> Provided material:
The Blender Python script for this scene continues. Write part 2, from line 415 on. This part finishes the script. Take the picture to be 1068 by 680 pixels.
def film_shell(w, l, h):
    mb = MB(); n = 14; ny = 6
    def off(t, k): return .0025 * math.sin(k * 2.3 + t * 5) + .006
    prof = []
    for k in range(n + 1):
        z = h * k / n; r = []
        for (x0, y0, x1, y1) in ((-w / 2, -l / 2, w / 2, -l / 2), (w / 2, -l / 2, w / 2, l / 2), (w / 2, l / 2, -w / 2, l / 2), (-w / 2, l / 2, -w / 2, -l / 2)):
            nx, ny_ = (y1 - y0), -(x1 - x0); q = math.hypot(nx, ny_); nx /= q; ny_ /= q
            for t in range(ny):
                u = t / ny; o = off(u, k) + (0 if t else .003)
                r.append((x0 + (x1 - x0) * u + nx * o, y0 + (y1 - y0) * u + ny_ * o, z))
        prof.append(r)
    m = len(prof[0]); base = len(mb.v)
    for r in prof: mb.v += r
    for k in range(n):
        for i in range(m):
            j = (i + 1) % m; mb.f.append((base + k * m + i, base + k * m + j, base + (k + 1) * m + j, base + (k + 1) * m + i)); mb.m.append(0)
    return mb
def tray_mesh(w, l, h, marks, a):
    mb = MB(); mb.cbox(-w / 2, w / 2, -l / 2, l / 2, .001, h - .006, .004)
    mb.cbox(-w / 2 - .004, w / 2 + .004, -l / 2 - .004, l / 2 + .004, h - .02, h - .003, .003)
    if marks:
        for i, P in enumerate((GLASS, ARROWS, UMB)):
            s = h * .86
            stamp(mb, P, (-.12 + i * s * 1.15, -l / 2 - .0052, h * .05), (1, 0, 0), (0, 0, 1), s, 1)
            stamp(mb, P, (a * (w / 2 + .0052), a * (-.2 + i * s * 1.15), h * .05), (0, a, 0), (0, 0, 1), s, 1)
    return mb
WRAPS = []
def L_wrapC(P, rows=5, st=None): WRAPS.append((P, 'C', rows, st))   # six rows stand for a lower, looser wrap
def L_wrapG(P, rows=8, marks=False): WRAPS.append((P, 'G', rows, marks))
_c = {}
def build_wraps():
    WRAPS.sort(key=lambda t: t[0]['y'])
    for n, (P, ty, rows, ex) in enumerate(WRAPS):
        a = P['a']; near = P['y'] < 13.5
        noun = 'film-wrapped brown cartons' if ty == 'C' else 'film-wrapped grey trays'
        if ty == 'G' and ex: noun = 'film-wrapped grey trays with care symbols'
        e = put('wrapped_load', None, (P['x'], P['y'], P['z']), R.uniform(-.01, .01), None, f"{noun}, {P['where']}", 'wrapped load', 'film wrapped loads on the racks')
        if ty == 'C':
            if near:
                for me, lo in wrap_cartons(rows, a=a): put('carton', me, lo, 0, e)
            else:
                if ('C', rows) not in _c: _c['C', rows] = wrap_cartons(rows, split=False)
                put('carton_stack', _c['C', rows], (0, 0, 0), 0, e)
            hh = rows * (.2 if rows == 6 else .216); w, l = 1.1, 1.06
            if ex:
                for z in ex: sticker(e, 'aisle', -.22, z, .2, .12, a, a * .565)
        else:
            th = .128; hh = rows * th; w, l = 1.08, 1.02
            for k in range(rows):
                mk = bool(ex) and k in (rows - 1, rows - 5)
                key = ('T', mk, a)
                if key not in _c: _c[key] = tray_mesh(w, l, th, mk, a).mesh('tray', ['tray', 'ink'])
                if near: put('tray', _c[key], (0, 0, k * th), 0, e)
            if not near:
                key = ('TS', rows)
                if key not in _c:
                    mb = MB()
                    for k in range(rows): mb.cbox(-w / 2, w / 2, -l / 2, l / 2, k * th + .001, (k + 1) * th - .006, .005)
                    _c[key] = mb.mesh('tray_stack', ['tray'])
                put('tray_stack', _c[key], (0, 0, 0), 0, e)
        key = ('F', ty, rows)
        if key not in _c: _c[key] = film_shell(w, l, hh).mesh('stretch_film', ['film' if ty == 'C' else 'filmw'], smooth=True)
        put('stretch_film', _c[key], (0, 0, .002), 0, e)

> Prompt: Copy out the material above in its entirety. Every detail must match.

> Solution for this problem:
The Blender Python script for this scene continues. Write part 2, from line 415 on. This part finishes the script. Take the picture to be 1068 by 680 pixels.
def film_shell(w, l, h):
    mb = MB(); n = 14; ny = 6
    def off(t, k): return .0025 * math.sin(k * 2.3 + t * 5) + .006
    prof = []
    for k in range(n + 1):
        z = h * k / n; r = []
        for (x0, y0, x1, y1) in ((-w / 2, -l / 2, w / 2, -l / 2), (w / 2, -l / 2, w / 2, l / 2), (w / 2, l / 2, -w / 2, l / 2), (-w / 2, l / 2, -w / 2, -l / 2)):
            nx, ny_ = (y1 - y0), -(x1 - x0); q = math.hypot(nx, ny_); nx /= q; ny_ /= q
            for t in range(ny):
                u = t / ny; o = off(u, k) + (0 if t else .003)
                r.append((x0 + (x1 - x0) * u + nx * o, y0 + (y1 - y0) * u + ny_ * o, z))
        prof.append(r)
    m = len(prof[0]); base = len(mb.v)
    for r in prof: mb.v += r
    for k in range(n):
        for i in range(m):
            j = (i + 1) % m; mb.f.append((base + k * m + i, base + k * m + j, base + (k + 1) * m + j, base + (k + 1) * m + i)); mb.m.append(0)
    return mb
def tray_mesh(w, l, h, marks, a):
    mb = MB(); mb.cbox(-w / 2, w / 2, -l / 2, l / 2, .001, h - .006, .004)
    mb.cbox(-w / 2 - .004, w / 2 + .004, -l / 2 - .004, l / 2 + .004, h - .02, h - .003, .003)
    if marks:
        for i, P in enumerate((GLASS, ARROWS, UMB)):
            s = h * .86
            stamp(mb, P, (-.12 + i * s * 1.15, -l / 2 - .0052, h * .05), (1, 0, 0), (0, 0, 1), s, 1)
            stamp(mb, P, (a * (w / 2 + .0052), a * (-.2 + i * s * 1.15), h * .05), (0, a, 0), (0, 0, 1), s, 1)
    return mb
WRAPS = []
def L_wrapC(P, rows=5, st=None): WRAPS.append((P, 'C', rows, st))   # six rows stand for a lower, looser wrap
def L_wrapG(P, rows=8, marks=False): WRAPS.append((P, 'G', rows, marks))
_c = {}
def build_wraps():
    WRAPS.sort(key=lambda t: t[0]['y'])
    for n, (P, ty, rows, ex) in enumerate(WRAPS):
        a = P['a']; near = P['y'] < 13.5
        noun = 'film-wrapped brown cartons' if ty == 'C' else 'film-wrapped grey trays'
        if ty == 'G' and ex: noun = 'film-wrapped grey trays with care symbols'
        e = put('wrapped_load', None, (P['x'], P['y'], P['z']), R.uniform(-.01, .01), None, f"{noun}, {P['where']}", 'wrapped load', 'film wrapped loads on the racks')
        if ty == 'C':
            if near:
                for me, lo in wrap_cartons(rows, a=a): put('carton', me, lo, 0, e)
            else:
                if ('C', rows) not in _c: _c['C', rows] = wrap_cartons(rows, split=False)
                put('carton_stack', _c['C', rows], (0, 0, 0), 0, e)
            hh = rows * (.2 if rows == 6 else .216); w, l = 1.1, 1.06
            if ex:
                for z in ex: sticker(e, 'aisle', -.22, z, .2, .12, a, a * .565)
        else:
            th = .128; hh = rows * th; w, l = 1.08, 1.02
            for k in range(rows):
                mk = bool(ex) and k in (rows - 1, rows - 5)
                key = ('T', mk, a)
                if key not in _c: _c[key] = tray_mesh(w, l, th, mk, a).mesh('tray', ['tray', 'ink'])
                if near: put('tray', _c[key], (0, 0, k * th), 0, e)
            if not near:
                key = ('TS', rows)
                if key not in _c:
                    mb = MB()
                    for k in range(rows): mb.cbox(-w / 2, w / 2, -l / 2, l / 2, k * th + .001, (k + 1) * th - .006, .005)
                    _c[key] = mb.mesh('tray_stack', ['tray'])
                put('tray_stack', _c[key], (0, 0, 0), 0, e)
        key = ('F', ty, rows)
        if key not in _c: _c[key] = film_shell(w, l, hh).mesh('stretch_film', ['film' if ty == 'C' else 'filmw'], smooth=True)
        put('stretch_film', _c[key], (0, 0, .002), 0, e)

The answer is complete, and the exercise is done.